To change that perception, the new management embarked on an aggressive renovation and relocation campaign. And the retailer began opening new stores in both business districts and residential communities.
At the core of the transformation of Duane Reade under Magnacca and his fellow top executives are three merchandise groupings with corresponding wall signage and colors: health sections (“How I feel”) set off with a blue background, beauty departments (“How I look”) in mauve, and daily living in New York City (“What I need now”) products against a green decor. Magnacca says a key accompaniment of the change has been a focus at the store level on organization, discipline and service.
That has scored points with consumers, he adds. “We’re pleased that the consumer has accepted our model, but we’re not overly surprised because we developed the model based on consumer focus groups,” he remarks. “It is nice to get that validation, to be honest.”
The chain’s theme of “New York living made easy” is the “filter” for every initiative it undertakes, notes Magnacca. “That really is the top of the pyramid for us.”
For example, the recognition that New Yorkers walk extensively and tend not to cook led to the launch of the DR Delish line of foods and beverages, including sandwiches and salads.
Internally, the overhaul of the stores has “been a very exciting morale booster for all of us,” Magnacca says. “Stepping up merchandising to another level has brought a lot of bonding with our store teams. Everyone’s pretty tired. But when we look back we realized how much we accomplished in just 14 or 15 months.
“Every time we remodeled or built a store we focused on another area of the business, whether it was beauty or food or skin care, and our employees took a great deal of pleasure in that.

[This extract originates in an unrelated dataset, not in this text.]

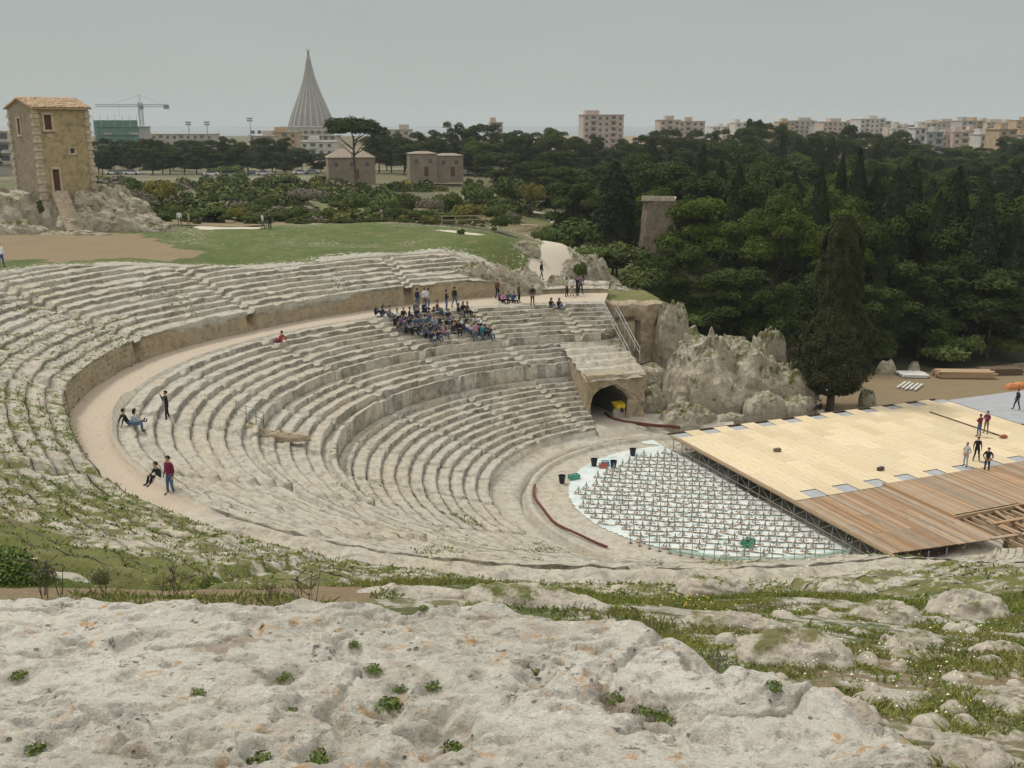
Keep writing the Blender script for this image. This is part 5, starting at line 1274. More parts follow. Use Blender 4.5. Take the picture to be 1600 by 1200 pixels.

As we turned the corner on each category, the stores got better and better.”
The chain will continue to enhance its presentations of particular categories as merited in particular neighborhoods, he says. A Look Boutique, for example, is debuting this month in Rockefeller Center, while another will be unveiled in February in Chelsea and more will appear starting in April.
Looking back, and ahead, Magnacca says: “It’s been tremendous to be part of the last 15 months, and the next 15 should be equally exciting.
“We’re inspired by what we’ve done, and that has given us the confidence to go forward just as ambitiously.”